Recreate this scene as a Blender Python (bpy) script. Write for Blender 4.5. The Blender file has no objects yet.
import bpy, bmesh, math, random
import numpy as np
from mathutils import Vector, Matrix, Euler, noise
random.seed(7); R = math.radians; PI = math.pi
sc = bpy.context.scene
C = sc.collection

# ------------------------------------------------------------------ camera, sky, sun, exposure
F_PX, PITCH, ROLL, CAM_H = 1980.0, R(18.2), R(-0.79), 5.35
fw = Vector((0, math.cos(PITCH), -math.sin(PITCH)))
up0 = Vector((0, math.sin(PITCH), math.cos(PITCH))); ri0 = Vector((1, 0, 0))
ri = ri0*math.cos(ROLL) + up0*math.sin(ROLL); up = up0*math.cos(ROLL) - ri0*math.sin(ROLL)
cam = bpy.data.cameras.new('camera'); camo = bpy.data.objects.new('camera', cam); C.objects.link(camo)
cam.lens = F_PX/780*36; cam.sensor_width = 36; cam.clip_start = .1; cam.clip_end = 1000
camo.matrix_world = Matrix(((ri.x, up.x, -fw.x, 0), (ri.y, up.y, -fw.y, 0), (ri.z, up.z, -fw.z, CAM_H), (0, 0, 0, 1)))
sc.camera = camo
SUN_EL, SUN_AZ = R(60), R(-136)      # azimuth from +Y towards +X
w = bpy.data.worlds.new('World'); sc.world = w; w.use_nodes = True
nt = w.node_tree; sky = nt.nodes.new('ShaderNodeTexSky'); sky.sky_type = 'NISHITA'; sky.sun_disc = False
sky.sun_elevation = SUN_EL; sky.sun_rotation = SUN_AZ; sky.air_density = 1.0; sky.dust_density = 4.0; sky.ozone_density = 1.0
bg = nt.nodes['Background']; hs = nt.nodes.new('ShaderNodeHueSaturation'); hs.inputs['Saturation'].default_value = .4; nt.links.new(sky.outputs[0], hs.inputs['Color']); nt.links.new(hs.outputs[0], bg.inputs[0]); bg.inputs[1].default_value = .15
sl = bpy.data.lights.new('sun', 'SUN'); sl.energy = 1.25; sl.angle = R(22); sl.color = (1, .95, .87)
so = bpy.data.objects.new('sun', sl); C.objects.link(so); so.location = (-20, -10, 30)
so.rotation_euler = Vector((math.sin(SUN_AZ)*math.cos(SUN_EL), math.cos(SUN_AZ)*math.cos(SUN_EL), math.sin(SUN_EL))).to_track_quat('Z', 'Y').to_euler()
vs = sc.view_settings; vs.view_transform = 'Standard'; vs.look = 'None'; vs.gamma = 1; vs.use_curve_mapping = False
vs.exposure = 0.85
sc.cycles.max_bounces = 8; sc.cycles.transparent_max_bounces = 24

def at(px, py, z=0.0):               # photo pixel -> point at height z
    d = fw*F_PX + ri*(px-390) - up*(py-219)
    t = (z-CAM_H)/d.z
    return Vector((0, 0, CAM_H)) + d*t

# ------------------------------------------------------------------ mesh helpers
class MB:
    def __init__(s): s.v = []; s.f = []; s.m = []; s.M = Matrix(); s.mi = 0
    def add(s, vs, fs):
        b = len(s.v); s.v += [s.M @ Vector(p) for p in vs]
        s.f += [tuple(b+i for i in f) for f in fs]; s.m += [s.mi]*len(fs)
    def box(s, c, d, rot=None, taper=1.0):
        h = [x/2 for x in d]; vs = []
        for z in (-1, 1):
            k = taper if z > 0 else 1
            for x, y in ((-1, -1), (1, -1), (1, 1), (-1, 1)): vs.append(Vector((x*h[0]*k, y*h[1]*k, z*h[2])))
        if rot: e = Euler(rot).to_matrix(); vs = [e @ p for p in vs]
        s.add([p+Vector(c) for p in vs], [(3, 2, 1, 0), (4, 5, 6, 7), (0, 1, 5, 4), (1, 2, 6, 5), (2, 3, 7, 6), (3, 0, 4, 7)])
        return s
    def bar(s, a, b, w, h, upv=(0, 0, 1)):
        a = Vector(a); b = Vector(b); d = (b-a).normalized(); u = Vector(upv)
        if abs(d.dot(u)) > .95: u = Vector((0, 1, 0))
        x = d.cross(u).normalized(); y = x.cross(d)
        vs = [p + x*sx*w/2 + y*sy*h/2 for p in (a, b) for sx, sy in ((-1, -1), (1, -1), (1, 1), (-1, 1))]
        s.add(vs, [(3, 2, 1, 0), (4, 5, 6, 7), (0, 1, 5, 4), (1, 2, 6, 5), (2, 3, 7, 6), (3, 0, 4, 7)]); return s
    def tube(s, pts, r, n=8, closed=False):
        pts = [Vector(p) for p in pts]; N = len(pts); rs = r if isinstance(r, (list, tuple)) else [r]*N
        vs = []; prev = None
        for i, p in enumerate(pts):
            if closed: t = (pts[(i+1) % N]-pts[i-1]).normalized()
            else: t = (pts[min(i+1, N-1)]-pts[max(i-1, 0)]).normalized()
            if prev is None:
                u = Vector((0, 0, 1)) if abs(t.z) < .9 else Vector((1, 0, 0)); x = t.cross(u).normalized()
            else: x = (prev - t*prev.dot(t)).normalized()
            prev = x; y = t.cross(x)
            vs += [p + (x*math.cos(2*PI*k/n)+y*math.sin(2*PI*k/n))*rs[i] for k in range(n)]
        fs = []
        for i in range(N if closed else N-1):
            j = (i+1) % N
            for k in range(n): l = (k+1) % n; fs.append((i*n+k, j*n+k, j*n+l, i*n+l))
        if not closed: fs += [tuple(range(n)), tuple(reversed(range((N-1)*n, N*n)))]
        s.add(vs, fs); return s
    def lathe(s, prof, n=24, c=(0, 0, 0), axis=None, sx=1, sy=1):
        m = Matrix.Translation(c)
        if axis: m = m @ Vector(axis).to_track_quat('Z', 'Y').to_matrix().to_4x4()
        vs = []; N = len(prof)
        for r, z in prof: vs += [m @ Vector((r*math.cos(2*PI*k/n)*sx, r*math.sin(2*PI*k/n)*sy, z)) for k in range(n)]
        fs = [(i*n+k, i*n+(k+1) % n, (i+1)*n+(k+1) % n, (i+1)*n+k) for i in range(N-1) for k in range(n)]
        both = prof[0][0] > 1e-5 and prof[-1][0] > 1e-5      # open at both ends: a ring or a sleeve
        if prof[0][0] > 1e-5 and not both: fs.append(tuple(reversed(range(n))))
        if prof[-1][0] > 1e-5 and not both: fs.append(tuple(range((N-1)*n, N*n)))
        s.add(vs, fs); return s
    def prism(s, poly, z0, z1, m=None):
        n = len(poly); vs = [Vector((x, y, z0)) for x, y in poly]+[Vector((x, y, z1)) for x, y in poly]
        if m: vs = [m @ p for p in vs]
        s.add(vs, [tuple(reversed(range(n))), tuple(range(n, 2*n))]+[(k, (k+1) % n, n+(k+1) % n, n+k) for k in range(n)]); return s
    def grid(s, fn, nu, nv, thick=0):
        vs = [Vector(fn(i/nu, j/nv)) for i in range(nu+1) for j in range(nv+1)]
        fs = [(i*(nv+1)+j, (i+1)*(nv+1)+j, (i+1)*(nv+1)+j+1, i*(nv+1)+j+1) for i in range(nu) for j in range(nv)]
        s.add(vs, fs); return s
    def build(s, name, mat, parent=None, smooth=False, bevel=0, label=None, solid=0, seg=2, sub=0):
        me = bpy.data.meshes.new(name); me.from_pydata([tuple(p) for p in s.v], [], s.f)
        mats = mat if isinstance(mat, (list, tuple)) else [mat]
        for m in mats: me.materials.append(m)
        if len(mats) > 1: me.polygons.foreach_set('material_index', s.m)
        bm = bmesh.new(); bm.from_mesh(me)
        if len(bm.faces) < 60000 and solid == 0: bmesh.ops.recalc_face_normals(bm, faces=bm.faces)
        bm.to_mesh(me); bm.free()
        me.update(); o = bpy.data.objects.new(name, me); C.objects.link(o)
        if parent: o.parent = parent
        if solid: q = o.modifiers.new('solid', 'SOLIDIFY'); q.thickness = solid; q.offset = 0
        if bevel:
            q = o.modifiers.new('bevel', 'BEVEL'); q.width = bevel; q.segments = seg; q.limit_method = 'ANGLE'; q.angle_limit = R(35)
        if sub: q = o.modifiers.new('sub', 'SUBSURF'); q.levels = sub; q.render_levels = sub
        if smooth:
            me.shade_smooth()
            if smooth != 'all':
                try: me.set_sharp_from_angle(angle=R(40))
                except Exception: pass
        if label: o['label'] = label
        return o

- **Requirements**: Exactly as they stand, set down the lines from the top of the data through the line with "C = sc.collection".

- **Task response**:
Recreate this scene as a Blender Python (bpy) script. Write for Blender 4.5. The Blender file has no objects yet.
import bpy, bmesh, math, random
import numpy as np
from mathutils import Vector, Matrix, Euler, noise
random.seed(7); R = math.radians; PI = math.pi
sc = bpy.context.scene
C = sc.collection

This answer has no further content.